Raw records
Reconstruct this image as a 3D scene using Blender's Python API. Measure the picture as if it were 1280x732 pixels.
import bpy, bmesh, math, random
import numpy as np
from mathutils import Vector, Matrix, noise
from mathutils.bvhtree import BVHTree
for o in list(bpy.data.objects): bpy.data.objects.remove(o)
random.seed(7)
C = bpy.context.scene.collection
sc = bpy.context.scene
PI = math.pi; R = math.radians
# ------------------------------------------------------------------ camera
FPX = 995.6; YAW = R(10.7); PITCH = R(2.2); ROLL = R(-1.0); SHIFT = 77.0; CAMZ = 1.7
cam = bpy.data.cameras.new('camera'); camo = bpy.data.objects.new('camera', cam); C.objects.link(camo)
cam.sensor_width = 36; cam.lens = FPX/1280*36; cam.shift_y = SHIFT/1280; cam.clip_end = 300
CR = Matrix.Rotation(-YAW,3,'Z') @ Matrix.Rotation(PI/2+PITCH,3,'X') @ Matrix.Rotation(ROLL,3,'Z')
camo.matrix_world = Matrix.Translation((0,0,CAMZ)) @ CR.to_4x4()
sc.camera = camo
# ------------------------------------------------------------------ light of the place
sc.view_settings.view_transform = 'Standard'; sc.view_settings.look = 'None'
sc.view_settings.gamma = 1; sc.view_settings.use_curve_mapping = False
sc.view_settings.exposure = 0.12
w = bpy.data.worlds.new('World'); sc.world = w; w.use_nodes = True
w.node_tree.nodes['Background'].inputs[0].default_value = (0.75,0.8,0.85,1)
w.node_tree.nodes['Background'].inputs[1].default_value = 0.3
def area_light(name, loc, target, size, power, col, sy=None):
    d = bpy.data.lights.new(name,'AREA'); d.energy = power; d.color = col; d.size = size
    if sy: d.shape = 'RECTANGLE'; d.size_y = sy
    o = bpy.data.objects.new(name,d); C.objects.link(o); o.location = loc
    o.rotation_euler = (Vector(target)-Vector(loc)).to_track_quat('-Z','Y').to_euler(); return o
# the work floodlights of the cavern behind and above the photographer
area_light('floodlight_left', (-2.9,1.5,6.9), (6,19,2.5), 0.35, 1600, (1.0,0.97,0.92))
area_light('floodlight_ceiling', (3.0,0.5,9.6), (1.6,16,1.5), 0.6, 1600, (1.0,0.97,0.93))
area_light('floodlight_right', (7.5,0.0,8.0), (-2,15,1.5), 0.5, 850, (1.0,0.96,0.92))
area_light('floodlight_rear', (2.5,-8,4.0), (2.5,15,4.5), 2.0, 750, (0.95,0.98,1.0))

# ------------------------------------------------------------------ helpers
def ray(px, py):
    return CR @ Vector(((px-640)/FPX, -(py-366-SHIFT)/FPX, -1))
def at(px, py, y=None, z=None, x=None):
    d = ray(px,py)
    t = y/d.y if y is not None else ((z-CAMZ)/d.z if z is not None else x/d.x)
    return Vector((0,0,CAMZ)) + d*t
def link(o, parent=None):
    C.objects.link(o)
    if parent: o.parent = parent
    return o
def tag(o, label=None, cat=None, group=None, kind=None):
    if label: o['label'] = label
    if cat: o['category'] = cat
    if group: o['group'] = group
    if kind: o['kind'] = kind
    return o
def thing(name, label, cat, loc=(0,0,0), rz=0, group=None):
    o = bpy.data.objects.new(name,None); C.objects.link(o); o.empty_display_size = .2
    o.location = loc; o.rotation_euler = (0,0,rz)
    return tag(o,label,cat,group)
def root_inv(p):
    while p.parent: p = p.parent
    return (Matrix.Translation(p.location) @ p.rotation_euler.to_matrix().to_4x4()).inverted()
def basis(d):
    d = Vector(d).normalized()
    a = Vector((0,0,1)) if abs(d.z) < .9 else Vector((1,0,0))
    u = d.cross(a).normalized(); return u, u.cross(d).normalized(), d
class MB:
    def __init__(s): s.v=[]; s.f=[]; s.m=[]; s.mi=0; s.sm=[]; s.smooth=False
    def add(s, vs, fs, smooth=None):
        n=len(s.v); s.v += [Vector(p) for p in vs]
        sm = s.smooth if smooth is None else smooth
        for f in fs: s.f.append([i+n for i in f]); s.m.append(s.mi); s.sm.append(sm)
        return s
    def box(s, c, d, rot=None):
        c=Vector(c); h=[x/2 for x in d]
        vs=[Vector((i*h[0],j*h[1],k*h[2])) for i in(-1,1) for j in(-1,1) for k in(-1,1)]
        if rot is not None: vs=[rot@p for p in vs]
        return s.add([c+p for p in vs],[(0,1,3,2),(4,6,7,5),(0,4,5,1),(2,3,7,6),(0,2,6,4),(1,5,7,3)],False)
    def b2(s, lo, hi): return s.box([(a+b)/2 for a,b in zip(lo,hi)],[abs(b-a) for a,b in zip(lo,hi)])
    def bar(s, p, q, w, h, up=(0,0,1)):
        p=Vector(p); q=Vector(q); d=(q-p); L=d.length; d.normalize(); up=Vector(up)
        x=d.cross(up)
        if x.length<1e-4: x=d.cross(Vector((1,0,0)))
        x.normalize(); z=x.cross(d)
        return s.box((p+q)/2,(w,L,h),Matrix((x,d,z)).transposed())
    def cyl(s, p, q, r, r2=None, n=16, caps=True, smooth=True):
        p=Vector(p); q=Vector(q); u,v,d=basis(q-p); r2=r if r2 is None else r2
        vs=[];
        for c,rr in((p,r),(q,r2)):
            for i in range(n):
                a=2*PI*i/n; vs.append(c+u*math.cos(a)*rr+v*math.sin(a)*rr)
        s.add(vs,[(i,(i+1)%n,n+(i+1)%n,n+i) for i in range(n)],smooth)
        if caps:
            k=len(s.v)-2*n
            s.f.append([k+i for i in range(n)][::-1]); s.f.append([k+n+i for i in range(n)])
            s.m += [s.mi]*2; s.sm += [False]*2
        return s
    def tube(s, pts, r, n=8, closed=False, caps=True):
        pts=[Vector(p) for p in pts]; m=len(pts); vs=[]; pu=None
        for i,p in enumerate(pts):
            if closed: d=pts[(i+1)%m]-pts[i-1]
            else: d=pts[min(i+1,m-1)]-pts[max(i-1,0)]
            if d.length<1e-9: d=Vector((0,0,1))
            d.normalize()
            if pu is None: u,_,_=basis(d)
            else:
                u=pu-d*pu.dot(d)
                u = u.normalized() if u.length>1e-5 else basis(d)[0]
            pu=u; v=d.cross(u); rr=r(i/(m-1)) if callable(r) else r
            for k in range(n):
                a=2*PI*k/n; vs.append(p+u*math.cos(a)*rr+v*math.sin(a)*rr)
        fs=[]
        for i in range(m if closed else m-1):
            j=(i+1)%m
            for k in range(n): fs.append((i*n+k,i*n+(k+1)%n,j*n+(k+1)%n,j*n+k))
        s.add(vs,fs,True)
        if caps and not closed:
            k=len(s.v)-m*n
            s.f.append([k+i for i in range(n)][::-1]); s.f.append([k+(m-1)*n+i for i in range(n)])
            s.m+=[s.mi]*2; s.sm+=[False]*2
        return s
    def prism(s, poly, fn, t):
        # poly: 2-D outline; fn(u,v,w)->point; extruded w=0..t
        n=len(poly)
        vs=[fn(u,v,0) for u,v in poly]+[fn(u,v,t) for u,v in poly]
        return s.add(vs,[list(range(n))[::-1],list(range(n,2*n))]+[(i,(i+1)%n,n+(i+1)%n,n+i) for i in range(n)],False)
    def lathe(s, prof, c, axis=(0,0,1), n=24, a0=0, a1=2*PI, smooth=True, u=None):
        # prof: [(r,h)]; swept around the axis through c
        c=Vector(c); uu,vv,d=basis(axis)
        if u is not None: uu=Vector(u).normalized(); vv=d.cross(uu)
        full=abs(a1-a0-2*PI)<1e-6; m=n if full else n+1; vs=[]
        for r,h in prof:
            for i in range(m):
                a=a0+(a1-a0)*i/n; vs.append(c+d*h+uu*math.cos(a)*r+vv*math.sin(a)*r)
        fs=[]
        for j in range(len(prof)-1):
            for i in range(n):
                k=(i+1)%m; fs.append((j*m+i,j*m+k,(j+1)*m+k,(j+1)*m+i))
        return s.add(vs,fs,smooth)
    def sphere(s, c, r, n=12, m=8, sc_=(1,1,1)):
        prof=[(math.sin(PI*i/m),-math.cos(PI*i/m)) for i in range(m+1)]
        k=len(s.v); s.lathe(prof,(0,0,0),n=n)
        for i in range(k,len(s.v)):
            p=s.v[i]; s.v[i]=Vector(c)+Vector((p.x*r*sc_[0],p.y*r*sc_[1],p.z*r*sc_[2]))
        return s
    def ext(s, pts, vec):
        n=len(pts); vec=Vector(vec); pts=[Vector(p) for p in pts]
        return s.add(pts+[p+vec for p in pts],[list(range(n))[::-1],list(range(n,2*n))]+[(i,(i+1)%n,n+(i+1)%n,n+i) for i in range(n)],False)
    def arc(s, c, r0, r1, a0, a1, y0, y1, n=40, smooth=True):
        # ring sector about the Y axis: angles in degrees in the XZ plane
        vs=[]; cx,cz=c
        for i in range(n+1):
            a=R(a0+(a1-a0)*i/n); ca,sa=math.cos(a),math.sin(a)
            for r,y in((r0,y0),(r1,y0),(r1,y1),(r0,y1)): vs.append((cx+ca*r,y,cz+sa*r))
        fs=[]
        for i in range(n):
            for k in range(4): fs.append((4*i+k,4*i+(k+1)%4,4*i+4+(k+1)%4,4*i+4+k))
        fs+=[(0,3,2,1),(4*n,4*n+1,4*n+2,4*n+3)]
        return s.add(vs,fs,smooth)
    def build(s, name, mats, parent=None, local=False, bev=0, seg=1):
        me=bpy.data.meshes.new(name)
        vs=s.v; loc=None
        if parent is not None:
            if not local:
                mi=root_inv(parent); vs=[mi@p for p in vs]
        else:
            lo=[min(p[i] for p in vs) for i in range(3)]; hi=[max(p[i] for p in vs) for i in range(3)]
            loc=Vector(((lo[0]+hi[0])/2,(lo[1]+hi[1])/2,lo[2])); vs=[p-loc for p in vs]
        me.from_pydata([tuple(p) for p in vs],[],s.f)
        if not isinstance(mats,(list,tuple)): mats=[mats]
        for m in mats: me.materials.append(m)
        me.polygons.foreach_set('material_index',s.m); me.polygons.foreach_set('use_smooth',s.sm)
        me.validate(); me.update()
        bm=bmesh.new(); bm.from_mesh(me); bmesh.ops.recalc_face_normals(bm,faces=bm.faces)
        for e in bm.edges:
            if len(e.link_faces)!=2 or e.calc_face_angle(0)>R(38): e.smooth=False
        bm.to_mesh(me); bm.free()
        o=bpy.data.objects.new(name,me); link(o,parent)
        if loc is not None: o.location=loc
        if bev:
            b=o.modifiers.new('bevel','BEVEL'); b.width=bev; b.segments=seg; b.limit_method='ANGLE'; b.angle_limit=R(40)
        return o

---

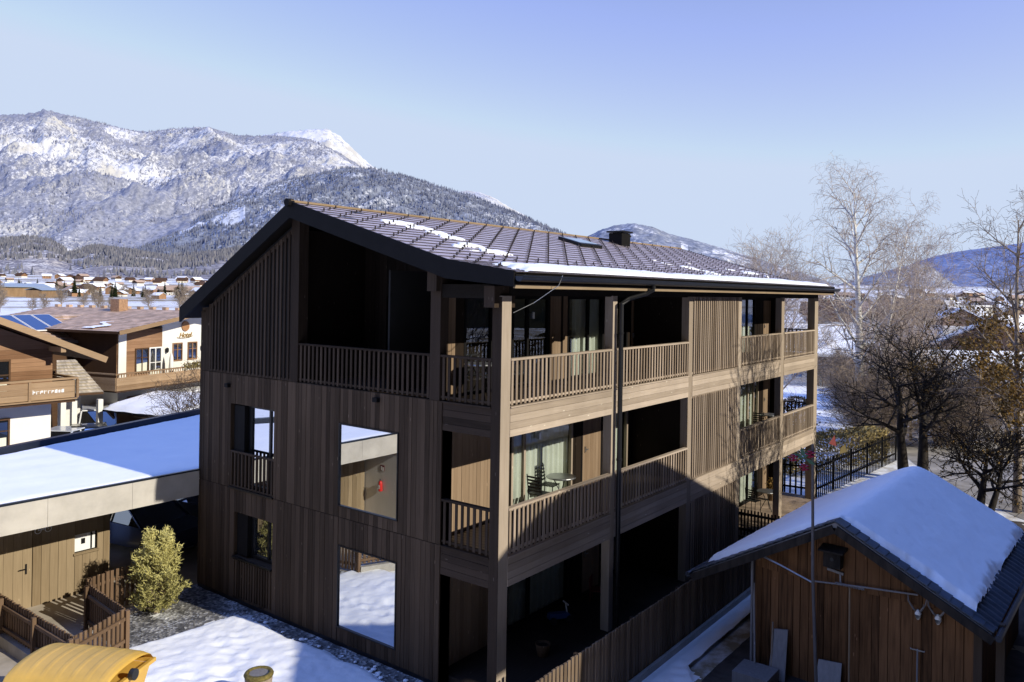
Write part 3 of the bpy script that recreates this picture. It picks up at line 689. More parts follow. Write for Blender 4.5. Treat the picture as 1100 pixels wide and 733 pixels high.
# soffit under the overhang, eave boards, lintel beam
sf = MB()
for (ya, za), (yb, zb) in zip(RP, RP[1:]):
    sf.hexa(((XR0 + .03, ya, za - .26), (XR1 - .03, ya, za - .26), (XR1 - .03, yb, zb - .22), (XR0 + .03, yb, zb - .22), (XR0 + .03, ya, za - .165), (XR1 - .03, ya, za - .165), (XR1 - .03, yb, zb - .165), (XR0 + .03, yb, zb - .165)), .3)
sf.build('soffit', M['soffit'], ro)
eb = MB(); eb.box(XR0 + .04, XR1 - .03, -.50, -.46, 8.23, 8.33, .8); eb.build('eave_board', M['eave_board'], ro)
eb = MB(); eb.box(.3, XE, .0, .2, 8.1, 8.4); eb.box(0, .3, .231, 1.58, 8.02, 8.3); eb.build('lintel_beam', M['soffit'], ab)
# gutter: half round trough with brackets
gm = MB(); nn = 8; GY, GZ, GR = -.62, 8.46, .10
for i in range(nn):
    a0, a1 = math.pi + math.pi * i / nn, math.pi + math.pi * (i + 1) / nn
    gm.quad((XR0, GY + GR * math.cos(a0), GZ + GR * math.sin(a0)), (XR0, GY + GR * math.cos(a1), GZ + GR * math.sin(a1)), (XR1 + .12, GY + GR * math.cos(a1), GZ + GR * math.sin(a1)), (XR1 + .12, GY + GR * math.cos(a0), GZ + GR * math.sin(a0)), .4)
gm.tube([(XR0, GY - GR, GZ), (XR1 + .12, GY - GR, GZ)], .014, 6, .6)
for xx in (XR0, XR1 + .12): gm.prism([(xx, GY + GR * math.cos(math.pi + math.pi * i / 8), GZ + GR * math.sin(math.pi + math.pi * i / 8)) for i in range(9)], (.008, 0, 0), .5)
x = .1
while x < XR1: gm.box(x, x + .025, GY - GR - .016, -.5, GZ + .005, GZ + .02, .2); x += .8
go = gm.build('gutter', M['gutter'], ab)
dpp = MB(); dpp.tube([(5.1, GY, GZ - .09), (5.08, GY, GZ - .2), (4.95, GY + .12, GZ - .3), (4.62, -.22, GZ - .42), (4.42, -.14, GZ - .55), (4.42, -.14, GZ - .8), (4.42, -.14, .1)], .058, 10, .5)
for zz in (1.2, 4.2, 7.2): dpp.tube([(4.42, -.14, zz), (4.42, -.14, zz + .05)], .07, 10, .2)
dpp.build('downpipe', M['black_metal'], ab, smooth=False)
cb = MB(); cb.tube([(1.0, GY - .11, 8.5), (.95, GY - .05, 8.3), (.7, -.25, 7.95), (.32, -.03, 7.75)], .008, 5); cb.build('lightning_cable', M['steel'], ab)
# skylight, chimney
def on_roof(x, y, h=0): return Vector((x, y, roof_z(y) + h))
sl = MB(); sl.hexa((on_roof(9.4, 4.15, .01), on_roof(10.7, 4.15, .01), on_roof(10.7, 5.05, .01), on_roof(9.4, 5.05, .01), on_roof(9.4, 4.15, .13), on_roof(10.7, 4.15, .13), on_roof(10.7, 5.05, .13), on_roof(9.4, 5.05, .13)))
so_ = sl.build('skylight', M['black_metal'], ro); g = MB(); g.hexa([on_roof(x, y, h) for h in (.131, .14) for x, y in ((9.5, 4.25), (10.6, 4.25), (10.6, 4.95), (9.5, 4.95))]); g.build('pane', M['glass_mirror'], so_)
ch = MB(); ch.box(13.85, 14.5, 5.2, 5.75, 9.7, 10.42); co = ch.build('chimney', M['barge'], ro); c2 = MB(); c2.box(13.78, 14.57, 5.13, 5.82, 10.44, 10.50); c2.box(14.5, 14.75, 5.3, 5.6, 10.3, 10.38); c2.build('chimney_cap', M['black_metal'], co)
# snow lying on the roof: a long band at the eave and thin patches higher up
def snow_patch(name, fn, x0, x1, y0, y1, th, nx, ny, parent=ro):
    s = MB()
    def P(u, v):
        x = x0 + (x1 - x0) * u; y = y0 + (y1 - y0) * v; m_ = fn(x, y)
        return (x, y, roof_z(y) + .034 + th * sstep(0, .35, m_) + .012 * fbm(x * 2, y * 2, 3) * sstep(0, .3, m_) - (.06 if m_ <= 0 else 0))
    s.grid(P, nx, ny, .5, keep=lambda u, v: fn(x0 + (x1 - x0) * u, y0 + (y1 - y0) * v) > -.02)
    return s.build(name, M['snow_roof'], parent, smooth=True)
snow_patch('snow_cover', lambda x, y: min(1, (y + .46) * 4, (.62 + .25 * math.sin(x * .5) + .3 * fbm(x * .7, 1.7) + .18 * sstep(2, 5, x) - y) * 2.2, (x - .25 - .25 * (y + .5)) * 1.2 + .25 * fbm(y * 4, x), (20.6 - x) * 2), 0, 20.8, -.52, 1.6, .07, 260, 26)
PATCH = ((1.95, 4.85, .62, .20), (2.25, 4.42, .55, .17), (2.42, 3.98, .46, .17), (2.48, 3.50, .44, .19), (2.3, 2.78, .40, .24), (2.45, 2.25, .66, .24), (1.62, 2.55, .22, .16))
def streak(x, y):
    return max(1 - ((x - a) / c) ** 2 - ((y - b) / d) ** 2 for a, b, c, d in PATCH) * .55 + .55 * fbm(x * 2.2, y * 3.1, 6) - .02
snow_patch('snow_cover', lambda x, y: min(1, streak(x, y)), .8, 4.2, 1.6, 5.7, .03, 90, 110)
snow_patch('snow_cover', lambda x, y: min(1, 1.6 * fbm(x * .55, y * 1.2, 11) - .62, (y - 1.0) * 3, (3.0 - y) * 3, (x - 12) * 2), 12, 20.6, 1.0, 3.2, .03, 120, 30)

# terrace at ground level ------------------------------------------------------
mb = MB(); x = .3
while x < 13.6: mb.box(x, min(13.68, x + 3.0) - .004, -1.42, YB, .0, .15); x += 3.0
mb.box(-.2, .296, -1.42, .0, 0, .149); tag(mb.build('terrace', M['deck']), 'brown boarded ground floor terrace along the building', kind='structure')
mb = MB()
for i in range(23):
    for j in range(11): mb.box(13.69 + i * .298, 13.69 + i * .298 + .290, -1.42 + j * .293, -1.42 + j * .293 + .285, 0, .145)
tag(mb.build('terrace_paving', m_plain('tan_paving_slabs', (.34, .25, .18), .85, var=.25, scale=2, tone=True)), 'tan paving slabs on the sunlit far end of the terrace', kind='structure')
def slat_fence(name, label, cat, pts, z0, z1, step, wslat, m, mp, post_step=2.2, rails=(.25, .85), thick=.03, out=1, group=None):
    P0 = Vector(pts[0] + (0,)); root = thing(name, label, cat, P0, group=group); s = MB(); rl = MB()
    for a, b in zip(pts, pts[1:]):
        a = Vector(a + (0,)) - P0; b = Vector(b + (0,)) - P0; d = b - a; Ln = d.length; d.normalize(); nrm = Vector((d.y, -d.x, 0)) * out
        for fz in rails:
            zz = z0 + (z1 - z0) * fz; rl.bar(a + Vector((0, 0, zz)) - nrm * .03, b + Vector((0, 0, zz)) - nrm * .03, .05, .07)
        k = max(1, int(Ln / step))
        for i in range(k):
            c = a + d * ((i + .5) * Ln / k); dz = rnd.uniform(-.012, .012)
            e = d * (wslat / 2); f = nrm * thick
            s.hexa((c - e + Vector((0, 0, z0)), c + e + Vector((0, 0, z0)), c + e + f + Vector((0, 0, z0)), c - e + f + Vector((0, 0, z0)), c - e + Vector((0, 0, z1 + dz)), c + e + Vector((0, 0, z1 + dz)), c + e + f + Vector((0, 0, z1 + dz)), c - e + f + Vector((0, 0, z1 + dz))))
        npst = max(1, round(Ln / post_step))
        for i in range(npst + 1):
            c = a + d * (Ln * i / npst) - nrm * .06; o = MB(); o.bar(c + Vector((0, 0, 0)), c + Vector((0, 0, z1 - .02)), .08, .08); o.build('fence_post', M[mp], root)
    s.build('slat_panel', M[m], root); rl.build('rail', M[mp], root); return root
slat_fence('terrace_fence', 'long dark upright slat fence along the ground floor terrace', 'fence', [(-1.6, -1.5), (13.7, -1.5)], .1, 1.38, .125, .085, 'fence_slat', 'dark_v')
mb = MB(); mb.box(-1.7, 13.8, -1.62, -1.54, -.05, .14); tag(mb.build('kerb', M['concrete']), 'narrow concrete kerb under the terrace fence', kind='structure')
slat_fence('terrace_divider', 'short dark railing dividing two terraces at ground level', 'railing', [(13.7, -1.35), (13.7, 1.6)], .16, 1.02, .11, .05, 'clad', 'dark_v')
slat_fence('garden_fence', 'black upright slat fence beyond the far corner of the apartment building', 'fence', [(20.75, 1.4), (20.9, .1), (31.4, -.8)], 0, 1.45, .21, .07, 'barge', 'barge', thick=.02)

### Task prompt
Transcribe precisely the lines between the one that contains "Write part 3" and the one that contains "sf.hexa(((XR0 + .03, ya, za", counting those two lines as part of the range.

### Reply to the exercise
Write part 3 of the bpy script that recreates this picture. It picks up at line 689. More parts follow. Write for Blender 4.5. Treat the picture as 1100 pixels wide and 733 pixels high.
# soffit under the overhang, eave boards, lintel beam
sf = MB()
for (ya, za), (yb, zb) in zip(RP, RP[1:]):
    sf.hexa(((XR0 + .03, ya, za - .26), (XR1 - .03, ya, za - .26), (XR1 - .03, yb, zb - .22), (XR0 + .03, yb, zb - .22), (XR0 + .03, ya, za - .165), (XR1 - .03, ya, za - .165), (XR1 - .03, yb, zb - .165), (XR0 + .03, yb, zb - .165)), .3)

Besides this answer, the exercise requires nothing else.